Data block =

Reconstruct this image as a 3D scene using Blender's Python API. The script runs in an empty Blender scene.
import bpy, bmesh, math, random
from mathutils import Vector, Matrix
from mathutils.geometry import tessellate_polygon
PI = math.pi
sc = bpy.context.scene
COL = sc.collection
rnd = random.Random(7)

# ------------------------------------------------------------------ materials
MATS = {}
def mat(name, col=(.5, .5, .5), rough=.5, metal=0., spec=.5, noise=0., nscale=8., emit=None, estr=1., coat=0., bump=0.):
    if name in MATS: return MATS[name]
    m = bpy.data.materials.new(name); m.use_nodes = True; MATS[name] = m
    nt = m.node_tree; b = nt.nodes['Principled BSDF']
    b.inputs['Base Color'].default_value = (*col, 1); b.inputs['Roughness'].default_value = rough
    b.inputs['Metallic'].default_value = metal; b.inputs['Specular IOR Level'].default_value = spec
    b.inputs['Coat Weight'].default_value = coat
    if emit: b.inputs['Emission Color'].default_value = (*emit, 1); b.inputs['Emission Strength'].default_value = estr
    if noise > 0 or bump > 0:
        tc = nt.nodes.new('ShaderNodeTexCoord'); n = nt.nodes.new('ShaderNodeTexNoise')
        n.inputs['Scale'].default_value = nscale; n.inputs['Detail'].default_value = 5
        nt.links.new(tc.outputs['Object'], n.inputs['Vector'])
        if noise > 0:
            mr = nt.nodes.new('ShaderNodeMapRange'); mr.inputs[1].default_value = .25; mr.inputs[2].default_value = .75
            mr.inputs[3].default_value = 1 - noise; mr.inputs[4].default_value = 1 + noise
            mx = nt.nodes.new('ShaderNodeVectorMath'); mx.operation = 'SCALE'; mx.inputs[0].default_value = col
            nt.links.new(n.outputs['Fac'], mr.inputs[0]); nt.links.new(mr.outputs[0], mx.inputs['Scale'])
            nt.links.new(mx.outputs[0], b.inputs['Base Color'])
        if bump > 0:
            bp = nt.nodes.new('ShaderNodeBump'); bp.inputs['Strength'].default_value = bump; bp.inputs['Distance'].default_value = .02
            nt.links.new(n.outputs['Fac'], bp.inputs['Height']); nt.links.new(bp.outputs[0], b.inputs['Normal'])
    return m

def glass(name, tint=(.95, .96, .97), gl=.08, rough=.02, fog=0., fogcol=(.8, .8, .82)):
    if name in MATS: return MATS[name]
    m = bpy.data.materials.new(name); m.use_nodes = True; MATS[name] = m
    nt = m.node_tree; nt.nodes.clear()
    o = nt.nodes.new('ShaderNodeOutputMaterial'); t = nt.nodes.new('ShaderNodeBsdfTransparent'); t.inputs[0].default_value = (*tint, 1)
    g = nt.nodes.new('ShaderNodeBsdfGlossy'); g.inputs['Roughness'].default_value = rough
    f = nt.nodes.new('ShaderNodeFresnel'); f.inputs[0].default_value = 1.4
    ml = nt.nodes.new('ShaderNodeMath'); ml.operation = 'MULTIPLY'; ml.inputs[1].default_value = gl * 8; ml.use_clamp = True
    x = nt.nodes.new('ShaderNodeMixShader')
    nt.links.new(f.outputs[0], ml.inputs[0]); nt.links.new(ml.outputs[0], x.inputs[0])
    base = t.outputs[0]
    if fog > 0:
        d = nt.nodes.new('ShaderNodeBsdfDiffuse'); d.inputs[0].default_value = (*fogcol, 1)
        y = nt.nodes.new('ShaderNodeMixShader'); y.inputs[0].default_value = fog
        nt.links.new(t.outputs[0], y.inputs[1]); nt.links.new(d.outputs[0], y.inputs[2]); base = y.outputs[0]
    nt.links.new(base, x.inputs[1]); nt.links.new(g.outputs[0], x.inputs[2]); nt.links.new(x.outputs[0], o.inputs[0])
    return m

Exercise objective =
Copy down the material exactly as written.

Problem solution =
Reconstruct this image as a 3D scene using Blender's Python API. The script runs in an empty Blender scene.
import bpy, bmesh, math, random
from mathutils import Vector, Matrix
from mathutils.geometry import tessellate_polygon
PI = math.pi
sc = bpy.context.scene
COL = sc.collection
rnd = random.Random(7)

# ------------------------------------------------------------------ materials
MATS = {}
def mat(name, col=(.5, .5, .5), rough=.5, metal=0., spec=.5, noise=0., nscale=8., emit=None, estr=1., coat=0., bump=0.):
    if name in MATS: return MATS[name]
    m = bpy.data.materials.new(name); m.use_nodes = True; MATS[name] = m
    nt = m.node_tree; b = nt.nodes['Principled BSDF']
    b.inputs['Base Color'].default_value = (*col, 1); b.inputs['Roughness'].default_value = rough
    b.inputs['Metallic'].default_value = metal; b.inputs['Specular IOR Level'].default_value = spec
    b.inputs['Coat Weight'].default_value = coat
    if emit: b.inputs['Emission Color'].default_value = (*emit, 1); b.inputs['Emission Strength'].default_value = estr
    if noise > 0 or bump > 0:
        tc = nt.nodes.new('ShaderNodeTexCoord'); n = nt.nodes.new('ShaderNodeTexNoise')
        n.inputs['Scale'].default_value = nscale; n.inputs['Detail'].default_value = 5
        nt.links.new(tc.outputs['Object'], n.inputs['Vector'])
        if noise > 0:
            mr = nt.nodes.new('ShaderNodeMapRange'); mr.inputs[1].default_value = .25; mr.inputs[2].default_value = .75
            mr.inputs[3].default_value = 1 - noise; mr.inputs[4].default_value = 1 + noise
            mx = nt.nodes.new('ShaderNodeVectorMath'); mx.operation = 'SCALE'; mx.inputs[0].default_value = col
            nt.links.new(n.outputs['Fac'], mr.inputs[0]); nt.links.new(mr.outputs[0], mx.inputs['Scale'])
            nt.links.new(mx.outputs[0], b.inputs['Base Color'])
        if bump > 0:
            bp = nt.nodes.new('ShaderNodeBump'); bp.inputs['Strength'].default_value = bump; bp.inputs['Distance'].default_value = .02
            nt.links.new(n.outputs['Fac'], bp.inputs['Height']); nt.links.new(bp.outputs[0], b.inputs['Normal'])
    return m

def glass(name, tint=(.95, .96, .97), gl=.08, rough=.02, fog=0., fogcol=(.8, .8, .82)):
    if name in MATS: return MATS[name]
    m = bpy.data.materials.new(name); m.use_nodes = True; MATS[name] = m
    nt = m.node_tree; nt.nodes.clear()
    o = nt.nodes.new('ShaderNodeOutputMaterial'); t = nt.nodes.new('ShaderNodeBsdfTransparent'); t.inputs[0].default_value = (*tint, 1)
    g = nt.nodes.new('ShaderNodeBsdfGlossy'); g.inputs['Roughness'].default_value = rough
    f = nt.nodes.new('ShaderNodeFresnel'); f.inputs[0].default_value = 1.4
    ml = nt.nodes.new('ShaderNodeMath'); ml.operation = 'MULTIPLY'; ml.inputs[1].default_value = gl * 8; ml.use_clamp = True
    x = nt.nodes.new('ShaderNodeMixShader')
    nt.links.new(f.outputs[0], ml.inputs[0]); nt.links.new(ml.outputs[0], x.inputs[0])
    base = t.outputs[0]
    if fog > 0:
        d = nt.nodes.new('ShaderNodeBsdfDiffuse'); d.inputs[0].default_value = (*fogcol, 1)
        y = nt.nodes.new('ShaderNodeMixShader'); y.inputs[0].default_value = fog
        nt.links.new(t.outputs[0], y.inputs[1]); nt.links.new(d.outputs[0], y.inputs[2]); base = y.outputs[0]
    nt.links.new(base, x.inputs[1]); nt.links.new(g.outputs[0], x.inputs[2]); nt.links.new(x.outputs[0], o.inputs[0])
    return m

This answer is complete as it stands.